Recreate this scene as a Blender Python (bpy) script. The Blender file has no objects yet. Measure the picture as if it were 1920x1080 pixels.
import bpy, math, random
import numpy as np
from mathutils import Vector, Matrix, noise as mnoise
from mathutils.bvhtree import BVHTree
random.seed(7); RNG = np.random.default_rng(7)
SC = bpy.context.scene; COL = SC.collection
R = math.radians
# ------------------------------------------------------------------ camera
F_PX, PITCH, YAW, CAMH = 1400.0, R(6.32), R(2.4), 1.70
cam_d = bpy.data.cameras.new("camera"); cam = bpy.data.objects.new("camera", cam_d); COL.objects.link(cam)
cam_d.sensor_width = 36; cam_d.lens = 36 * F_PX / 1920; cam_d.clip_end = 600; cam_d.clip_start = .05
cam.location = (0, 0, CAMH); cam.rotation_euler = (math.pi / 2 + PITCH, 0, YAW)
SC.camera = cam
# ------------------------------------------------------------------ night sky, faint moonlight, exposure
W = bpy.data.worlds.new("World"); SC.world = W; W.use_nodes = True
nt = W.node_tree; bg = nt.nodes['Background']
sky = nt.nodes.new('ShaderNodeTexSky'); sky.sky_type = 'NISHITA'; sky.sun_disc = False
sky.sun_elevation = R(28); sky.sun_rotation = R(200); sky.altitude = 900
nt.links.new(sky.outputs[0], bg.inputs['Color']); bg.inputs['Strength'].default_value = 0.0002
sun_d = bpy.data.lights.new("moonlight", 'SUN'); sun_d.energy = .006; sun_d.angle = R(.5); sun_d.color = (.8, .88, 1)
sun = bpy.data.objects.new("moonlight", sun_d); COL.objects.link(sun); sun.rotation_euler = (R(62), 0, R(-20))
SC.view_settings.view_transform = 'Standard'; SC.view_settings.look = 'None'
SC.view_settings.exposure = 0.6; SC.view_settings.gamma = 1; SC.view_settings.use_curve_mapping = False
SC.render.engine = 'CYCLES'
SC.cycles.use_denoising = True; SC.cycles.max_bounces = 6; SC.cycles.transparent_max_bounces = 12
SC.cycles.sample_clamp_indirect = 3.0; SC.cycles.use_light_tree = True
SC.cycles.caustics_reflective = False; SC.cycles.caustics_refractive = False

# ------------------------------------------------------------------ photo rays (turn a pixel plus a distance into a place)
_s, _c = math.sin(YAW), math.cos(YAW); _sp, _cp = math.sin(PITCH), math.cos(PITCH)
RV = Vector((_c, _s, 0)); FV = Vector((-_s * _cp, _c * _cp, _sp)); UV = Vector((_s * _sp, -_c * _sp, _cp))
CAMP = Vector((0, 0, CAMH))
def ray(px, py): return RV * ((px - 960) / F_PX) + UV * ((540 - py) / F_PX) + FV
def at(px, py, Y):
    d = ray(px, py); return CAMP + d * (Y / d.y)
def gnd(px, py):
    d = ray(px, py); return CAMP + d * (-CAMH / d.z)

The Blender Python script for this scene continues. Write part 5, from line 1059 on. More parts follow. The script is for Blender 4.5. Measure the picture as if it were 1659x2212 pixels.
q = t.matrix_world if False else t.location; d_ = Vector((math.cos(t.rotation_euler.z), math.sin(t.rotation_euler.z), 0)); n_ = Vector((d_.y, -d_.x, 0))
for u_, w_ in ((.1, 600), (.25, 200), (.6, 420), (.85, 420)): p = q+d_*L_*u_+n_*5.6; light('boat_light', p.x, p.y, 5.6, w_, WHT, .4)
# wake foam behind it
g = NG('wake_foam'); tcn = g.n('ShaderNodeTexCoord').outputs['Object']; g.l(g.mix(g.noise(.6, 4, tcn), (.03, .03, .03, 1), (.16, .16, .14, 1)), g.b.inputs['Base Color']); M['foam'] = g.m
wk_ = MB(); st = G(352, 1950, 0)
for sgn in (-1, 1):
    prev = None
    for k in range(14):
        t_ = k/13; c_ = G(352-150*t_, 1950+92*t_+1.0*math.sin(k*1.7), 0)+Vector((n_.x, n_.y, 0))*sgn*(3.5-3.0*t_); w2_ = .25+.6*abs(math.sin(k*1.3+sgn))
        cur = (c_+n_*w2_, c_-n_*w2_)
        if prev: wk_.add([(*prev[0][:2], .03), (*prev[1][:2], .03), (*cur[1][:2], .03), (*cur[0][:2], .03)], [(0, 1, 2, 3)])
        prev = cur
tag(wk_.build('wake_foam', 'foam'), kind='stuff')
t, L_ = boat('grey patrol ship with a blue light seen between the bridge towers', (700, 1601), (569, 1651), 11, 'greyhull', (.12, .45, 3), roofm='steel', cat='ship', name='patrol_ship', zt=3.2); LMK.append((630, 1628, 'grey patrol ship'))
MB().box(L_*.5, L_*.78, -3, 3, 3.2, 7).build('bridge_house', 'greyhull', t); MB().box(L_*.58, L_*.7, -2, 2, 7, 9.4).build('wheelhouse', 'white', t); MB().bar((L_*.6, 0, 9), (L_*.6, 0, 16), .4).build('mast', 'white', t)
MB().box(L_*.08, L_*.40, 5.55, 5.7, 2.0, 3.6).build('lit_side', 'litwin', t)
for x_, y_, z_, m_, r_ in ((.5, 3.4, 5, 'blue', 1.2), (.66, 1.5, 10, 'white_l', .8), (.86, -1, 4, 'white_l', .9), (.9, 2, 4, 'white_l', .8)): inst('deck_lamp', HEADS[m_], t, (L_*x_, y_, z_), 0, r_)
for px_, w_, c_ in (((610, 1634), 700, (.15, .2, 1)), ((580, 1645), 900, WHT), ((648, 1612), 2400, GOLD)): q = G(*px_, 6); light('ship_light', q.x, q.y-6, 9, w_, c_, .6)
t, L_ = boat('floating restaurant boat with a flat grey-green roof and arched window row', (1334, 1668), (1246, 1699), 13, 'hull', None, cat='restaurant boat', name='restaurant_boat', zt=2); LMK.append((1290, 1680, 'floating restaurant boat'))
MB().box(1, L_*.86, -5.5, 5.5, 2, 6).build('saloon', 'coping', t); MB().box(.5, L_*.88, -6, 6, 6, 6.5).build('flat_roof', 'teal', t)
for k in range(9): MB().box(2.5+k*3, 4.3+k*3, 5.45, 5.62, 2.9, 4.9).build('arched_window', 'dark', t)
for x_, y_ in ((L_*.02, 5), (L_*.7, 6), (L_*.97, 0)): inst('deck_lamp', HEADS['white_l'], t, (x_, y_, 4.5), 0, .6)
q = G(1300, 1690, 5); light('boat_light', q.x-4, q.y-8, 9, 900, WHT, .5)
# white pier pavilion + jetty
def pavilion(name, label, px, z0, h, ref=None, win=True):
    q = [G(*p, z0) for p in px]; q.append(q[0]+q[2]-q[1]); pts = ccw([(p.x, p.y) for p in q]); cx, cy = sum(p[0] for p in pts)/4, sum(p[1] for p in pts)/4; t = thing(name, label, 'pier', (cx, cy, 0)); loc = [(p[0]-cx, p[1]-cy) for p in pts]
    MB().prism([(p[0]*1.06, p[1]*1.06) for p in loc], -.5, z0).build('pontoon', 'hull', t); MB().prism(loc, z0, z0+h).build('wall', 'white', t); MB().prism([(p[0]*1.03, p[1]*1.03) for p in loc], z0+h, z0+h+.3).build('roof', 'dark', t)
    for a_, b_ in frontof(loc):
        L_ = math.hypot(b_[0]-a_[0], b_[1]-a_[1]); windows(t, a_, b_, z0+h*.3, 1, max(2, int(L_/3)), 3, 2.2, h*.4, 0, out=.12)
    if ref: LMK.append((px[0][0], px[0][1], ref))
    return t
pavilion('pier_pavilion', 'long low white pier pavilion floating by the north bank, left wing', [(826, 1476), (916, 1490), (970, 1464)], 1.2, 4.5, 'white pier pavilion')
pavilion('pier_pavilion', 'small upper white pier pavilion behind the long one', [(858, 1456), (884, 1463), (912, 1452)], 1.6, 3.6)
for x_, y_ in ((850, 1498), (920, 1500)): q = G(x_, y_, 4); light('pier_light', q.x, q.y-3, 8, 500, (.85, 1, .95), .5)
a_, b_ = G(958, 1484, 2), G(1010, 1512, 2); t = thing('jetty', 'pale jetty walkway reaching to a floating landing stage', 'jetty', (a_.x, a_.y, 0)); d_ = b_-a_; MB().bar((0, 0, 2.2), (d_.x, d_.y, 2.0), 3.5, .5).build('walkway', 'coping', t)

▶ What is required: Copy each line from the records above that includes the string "script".

▶ Response for this exercise:
Recreate this scene as a Blender Python (bpy) script. The Blender file has no objects yet. Measure the picture as if it were 1920x1080 pixels.
The Blender Python script for this scene continues. Write part 5, from line 1059 on. More parts follow. The script is for Blender 4.5. Measure the picture as if it were 1659x2212 pixels.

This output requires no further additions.